How to bolt a stable door when the horse is already miles down the road...

For Uber CISO John Flynn, having to explain the company’s massive 2016 data breach to a senate hearing was never going to be an easy day out.
There are two strands to this incident – the company’s handling of the breach of 57 million customer and driver records once it found out about it, and the technical failings that allowed it to happen in the first place.
The first we already know a bit about, principally that the company realised it had been breached in November 2016 when it was sent a $100,000 ransom note. That ransom was paid through the company’s bug bounty programme, allegedly in the hope nobody would notice.
Uber then failed to tell anyone about the breach for a year, finally owning up to what had happened last November.

In an attempt to limit further criticism of Uber’s ethical failings, Flynn tried in his testimony this week to come clean about the security weaknesses that led to the breach.
According to Flynn, the hackers were able to access backup files on an Amazon AWS bucket after finding the credentials to access it inside code that had been posted to a weakly-secured GitHub repository.
But how had they accessed the repository?
Presumably by brute-forcing the password, which was a viable attack method because multi-factor authentication (which GitHub offers in several forms) had not been turned on.
As Flynn states:

We immediately took steps to implement multi-factor authentication for GitHub and rotated the AWS credential used by the intruder.

Standard practice, of course, although to anyone listening this will have sounded like the perfect definition of how to bolt a stable door with the horse miles down the road.
He concludes:

Despite the complexity of the issue and the limited information with which we started, we were able to lock down the point of entry within 24 hours.

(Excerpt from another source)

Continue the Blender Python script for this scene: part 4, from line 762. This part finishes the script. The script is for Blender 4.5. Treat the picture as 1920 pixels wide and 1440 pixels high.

As far as Flynn and Uber is concerned, its technical reflexes were good. Its security people got busy, closed the weakness, locked out the bad guys and stopped using GitHub except to post open source code.
And yet in the same testimony, Flynn admits that “to the best of Uber’s knowledge” the hackers gained access to the AWS bucket on October 13, 2016, a full month before Uber received the ransom note telling it the bad news.
This means that the only reason the company knew it had suffered a calamitous data breach was because the hackers told it so.
We don’t know what sort of logging Uber was using to track access to its external data, but this might have provided an early warning had it been in use.
Ditto, multi-factor authentication, which should have been implemented at the highest level available across all external services (with someone checking to make sure this was being done correctly).
Companies reading of Uber’s woes would do well not to gloat, however. The correct reaction should be to learn from its public mistakes to avoid making the same ones.


Your title makes it sound like there was a weakness in the multi-factor authentication but that’s not the case here. If it’s not being used it can’t be blamed.
I realize the article doesn’t blame MFA but I’m just pointing out the discrepancy because it’s confusing.
But an article detailing a previously unknown flaw in the widely accepted best practice of MFA is more interesting than a story about someone failing to use it so perhaps that motivated the title.


Apologies, it wasn’t our intention to mislead. We’ve changed the title.


Way to go Anna and Sophos! It’s very rare that an organization will accept any input leading to a change in their stories, let alone change the very title of the article!